= Your goal =
The data below needs to be returned exactly, line for line.

= Data section =
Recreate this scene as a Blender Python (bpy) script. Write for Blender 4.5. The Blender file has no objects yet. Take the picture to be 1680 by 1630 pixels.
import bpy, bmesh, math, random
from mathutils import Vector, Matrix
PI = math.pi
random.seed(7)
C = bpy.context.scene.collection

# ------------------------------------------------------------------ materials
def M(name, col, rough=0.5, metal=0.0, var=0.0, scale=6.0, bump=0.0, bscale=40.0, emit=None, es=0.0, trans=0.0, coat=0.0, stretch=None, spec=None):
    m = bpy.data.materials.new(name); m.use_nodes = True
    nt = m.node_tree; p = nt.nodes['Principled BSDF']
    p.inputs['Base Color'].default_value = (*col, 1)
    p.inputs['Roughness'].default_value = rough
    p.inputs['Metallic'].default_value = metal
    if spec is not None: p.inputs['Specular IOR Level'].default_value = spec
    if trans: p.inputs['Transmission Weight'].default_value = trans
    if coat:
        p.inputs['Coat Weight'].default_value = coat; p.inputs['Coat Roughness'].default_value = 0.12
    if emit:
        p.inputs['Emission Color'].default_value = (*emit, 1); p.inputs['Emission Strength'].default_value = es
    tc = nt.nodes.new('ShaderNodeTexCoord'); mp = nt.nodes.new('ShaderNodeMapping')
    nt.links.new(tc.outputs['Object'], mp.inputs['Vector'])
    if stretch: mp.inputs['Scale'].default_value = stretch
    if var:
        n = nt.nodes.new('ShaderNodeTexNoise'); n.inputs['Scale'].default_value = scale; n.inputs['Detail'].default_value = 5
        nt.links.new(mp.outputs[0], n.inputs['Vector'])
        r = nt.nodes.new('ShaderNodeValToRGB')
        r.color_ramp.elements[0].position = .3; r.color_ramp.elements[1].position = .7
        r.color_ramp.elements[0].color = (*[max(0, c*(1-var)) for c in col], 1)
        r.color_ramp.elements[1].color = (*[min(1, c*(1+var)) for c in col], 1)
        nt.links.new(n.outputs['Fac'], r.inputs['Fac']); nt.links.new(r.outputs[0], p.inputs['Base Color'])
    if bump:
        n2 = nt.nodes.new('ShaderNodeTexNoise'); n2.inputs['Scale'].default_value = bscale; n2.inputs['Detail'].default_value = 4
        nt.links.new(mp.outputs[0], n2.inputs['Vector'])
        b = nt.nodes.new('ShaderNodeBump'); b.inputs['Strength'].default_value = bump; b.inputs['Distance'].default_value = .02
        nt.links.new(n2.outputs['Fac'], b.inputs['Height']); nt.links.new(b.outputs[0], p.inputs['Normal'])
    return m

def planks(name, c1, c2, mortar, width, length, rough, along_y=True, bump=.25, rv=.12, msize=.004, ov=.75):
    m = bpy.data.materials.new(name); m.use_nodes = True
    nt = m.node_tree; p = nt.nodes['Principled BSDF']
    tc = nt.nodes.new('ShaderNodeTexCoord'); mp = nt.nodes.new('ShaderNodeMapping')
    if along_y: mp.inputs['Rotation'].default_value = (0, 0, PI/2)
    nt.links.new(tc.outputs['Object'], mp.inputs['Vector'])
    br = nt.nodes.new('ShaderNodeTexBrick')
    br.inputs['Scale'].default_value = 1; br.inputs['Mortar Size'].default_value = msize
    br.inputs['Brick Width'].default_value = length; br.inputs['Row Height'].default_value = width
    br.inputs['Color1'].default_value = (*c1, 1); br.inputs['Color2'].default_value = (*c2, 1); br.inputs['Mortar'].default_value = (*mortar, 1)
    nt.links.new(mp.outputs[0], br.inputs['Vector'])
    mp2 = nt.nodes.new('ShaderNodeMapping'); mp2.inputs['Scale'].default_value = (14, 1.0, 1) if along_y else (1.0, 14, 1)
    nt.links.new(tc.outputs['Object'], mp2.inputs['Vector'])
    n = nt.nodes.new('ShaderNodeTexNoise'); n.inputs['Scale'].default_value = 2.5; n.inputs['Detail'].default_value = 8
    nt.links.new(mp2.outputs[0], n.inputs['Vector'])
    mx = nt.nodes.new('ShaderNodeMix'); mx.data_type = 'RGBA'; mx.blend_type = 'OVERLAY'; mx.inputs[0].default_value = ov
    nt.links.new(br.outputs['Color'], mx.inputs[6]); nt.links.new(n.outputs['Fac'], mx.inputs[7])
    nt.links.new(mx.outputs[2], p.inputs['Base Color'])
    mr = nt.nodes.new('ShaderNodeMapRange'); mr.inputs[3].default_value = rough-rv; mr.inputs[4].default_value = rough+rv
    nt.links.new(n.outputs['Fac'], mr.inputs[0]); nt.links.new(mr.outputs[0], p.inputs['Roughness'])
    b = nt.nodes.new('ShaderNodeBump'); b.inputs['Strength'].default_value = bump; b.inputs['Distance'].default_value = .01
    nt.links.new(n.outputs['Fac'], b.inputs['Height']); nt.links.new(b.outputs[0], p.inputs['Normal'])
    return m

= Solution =
Recreate this scene as a Blender Python (bpy) script. Write for Blender 4.5. The Blender file has no objects yet. Take the picture to be 1680 by 1630 pixels.
import bpy, bmesh, math, random
from mathutils import Vector, Matrix
PI = math.pi
random.seed(7)
C = bpy.context.scene.collection

# ------------------------------------------------------------------ materials
def M(name, col, rough=0.5, metal=0.0, var=0.0, scale=6.0, bump=0.0, bscale=40.0, emit=None, es=0.0, trans=0.0, coat=0.0, stretch=None, spec=None):
    m = bpy.data.materials.new(name); m.use_nodes = True
    nt = m.node_tree; p = nt.nodes['Principled BSDF']
    p.inputs['Base Color'].default_value = (*col, 1)
    p.inputs['Roughness'].default_value = rough
    p.inputs['Metallic'].default_value = metal
    if spec is not None: p.inputs['Specular IOR Level'].default_value = spec
    if trans: p.inputs['Transmission Weight'].default_value = trans
    if coat:
        p.inputs['Coat Weight'].default_value = coat; p.inputs['Coat Roughness'].default_value = 0.12
    if emit:
        p.inputs['Emission Color'].default_value = (*emit, 1); p.inputs['Emission Strength'].default_value = es
    tc = nt.nodes.new('ShaderNodeTexCoord'); mp = nt.nodes.new('ShaderNodeMapping')
    nt.links.new(tc.outputs['Object'], mp.inputs['Vector'])
    if stretch: mp.inputs['Scale'].default_value = stretch
    if var:
        n = nt.nodes.new('ShaderNodeTexNoise'); n.inputs['Scale'].default_value = scale; n.inputs['Detail'].default_value = 5
        nt.links.new(mp.outputs[0], n.inputs['Vector'])
        r = nt.nodes.new('ShaderNodeValToRGB')
        r.color_ramp.elements[0].position = .3; r.color_ramp.elements[1].position = .7
        r.color_ramp.elements[0].color = (*[max(0, c*(1-var)) for c in col], 1)
        r.color_ramp.elements[1].color = (*[min(1, c*(1+var)) for c in col], 1)
        nt.links.new(n.outputs['Fac'], r.inputs['Fac']); nt.links.new(r.outputs[0], p.inputs['Base Color'])
    if bump:
        n2 = nt.nodes.new('ShaderNodeTexNoise'); n2.inputs['Scale'].default_value = bscale; n2.inputs['Detail'].default_value = 4
        nt.links.new(mp.outputs[0], n2.inputs['Vector'])
        b = nt.nodes.new('ShaderNodeBump'); b.inputs['Strength'].default_value = bump; b.inputs['Distance'].default_value = .02
        nt.links.new(n2.outputs['Fac'], b.inputs['Height']); nt.links.new(b.outputs[0], p.inputs['Normal'])
    return m

def planks(name, c1, c2, mortar, width, length, rough, along_y=True, bump=.25, rv=.12, msize=.004, ov=.75):
    m = bpy.data.materials.new(name); m.use_nodes = True
    nt = m.node_tree; p = nt.nodes['Principled BSDF']
    tc = nt.nodes.new('ShaderNodeTexCoord'); mp = nt.nodes.new('ShaderNodeMapping')
    if along_y: mp.inputs['Rotation'].default_value = (0, 0, PI/2)
    nt.links.new(tc.outputs['Object'], mp.inputs['Vector'])
    br = nt.nodes.new('ShaderNodeTexBrick')
    br.inputs['Scale'].default_value = 1; br.inputs['Mortar Size'].default_value = msize
    br.inputs['Brick Width'].default_value = length; br.inputs['Row Height'].default_value = width
    br.inputs['Color1'].default_value = (*c1, 1); br.inputs['Color2'].default_value = (*c2, 1); br.inputs['Mortar'].default_value = (*mortar, 1)
    nt.links.new(mp.outputs[0], br.inputs['Vector'])
    mp2 = nt.nodes.new('ShaderNodeMapping'); mp2.inputs['Scale'].default_value = (14, 1.0, 1) if along_y else (1.0, 14, 1)
    nt.links.new(tc.outputs['Object'], mp2.inputs['Vector'])
    n = nt.nodes.new('ShaderNodeTexNoise'); n.inputs['Scale'].default_value = 2.5; n.inputs['Detail'].default_value = 8
    nt.links.new(mp2.outputs[0], n.inputs['Vector'])
    mx = nt.nodes.new('ShaderNodeMix'); mx.data_type = 'RGBA'; mx.blend_type = 'OVERLAY'; mx.inputs[0].default_value = ov
    nt.links.new(br.outputs['Color'], mx.inputs[6]); nt.links.new(n.outputs['Fac'], mx.inputs[7])
    nt.links.new(mx.outputs[2], p.inputs['Base Color'])
    mr = nt.nodes.new('ShaderNodeMapRange'); mr.inputs[3].default_value = rough-rv; mr.inputs[4].default_value = rough+rv
    nt.links.new(n.outputs['Fac'], mr.inputs[0]); nt.links.new(mr.outputs[0], p.inputs['Roughness'])
    b = nt.nodes.new('ShaderNodeBump'); b.inputs['Strength'].default_value = bump; b.inputs['Distance'].default_value = .01
    nt.links.new(n.outputs['Fac'], b.inputs['Height']); nt.links.new(b.outputs[0], p.inputs['Normal'])
    return m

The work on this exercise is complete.